If that sounds like a modest accomplishment, it truly isn't. Still, Belichick wouldn't be able to sustain it if he and his staff didn't back up that commitment with a level of preparedness that gives the coach unrivaled mystique in the NFL. Each week opposition coaches and quarterbacks confess that it is pretty much impossible to prepare for Belichick's Pats, since he seems to reinvent his team every single week. Looking at film and more film has long been viewed as the ultimate solution to game prep. But what happens when what you see is never what you will get?
In so many ways, Belichick is a back-to-the-future guy, harkening back to a long-gone era of two-way football. To expand his roster, increasingly a necessity given the ravages of injuries, he views each Patriot as a complete football player rather than as a specialist. Defensive linemen double as blocking backs, linebackers moonlight as tight ends and actually catch touchdown passes, wide receivers can be converted into emergency defensive backs, virtually any starter can be recruited to shore up special teams and field-goal kickers may throw passes. Not one of those ideas is entirely novel. But the wholesale approach makes the Patriots the embodiment of that favored sports cliche: the sum is greater than the parts.

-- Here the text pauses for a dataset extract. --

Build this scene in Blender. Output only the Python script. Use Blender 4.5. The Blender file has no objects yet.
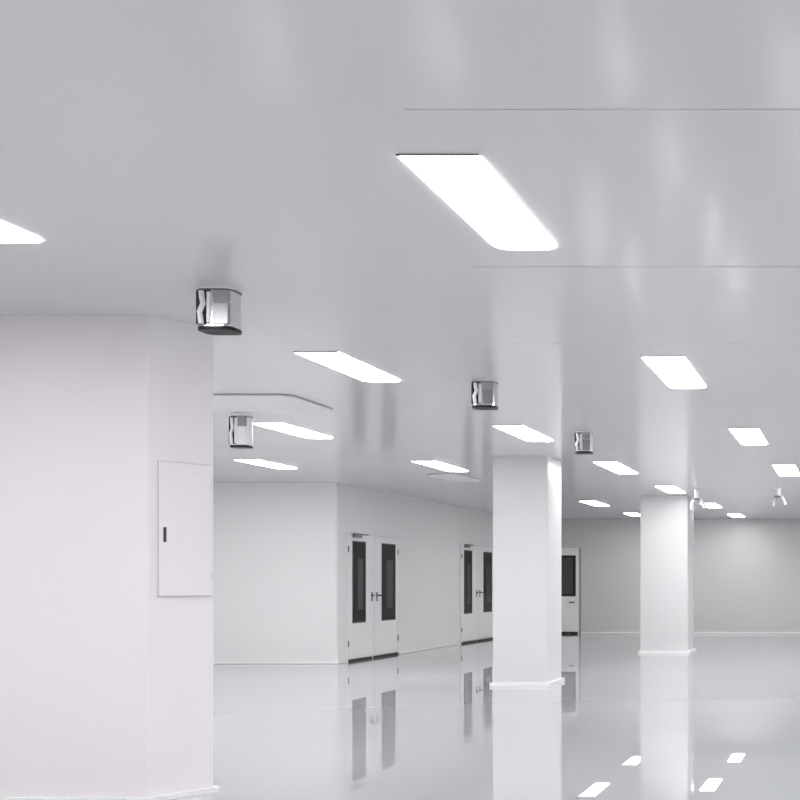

Right now Belichick, too, is greater than the sum of his parts and those parts-two Super Bowl wins in three years and an NFL-record 21-game winning streak-alone are impressive. He is in the process of surpassing his one-time mentor, Bill Parcells, and most of those other coaches who were labeled "great" in their time. The next step up is to the rarified air of the coaching legend. Everything points to Belichick getting there.
Oh there is one other little tidbit I have to pass along. A couple years back after New England's first Super Bowl, a prep school classmate called him, "the smartest man I've ever met." That classmate was Governor Jeb Bush of Florida and for his intemperate remark his dragon lady mother called him on the carpet seems you aren't supposed to say anybody's smarter than your brother if said brother is president of the USA.
Hell, I don't doubt Jeb's assessment was accurate. I'd lay odds that 70% of the NFL's coaches and 60% of its players are smarter than Dubya.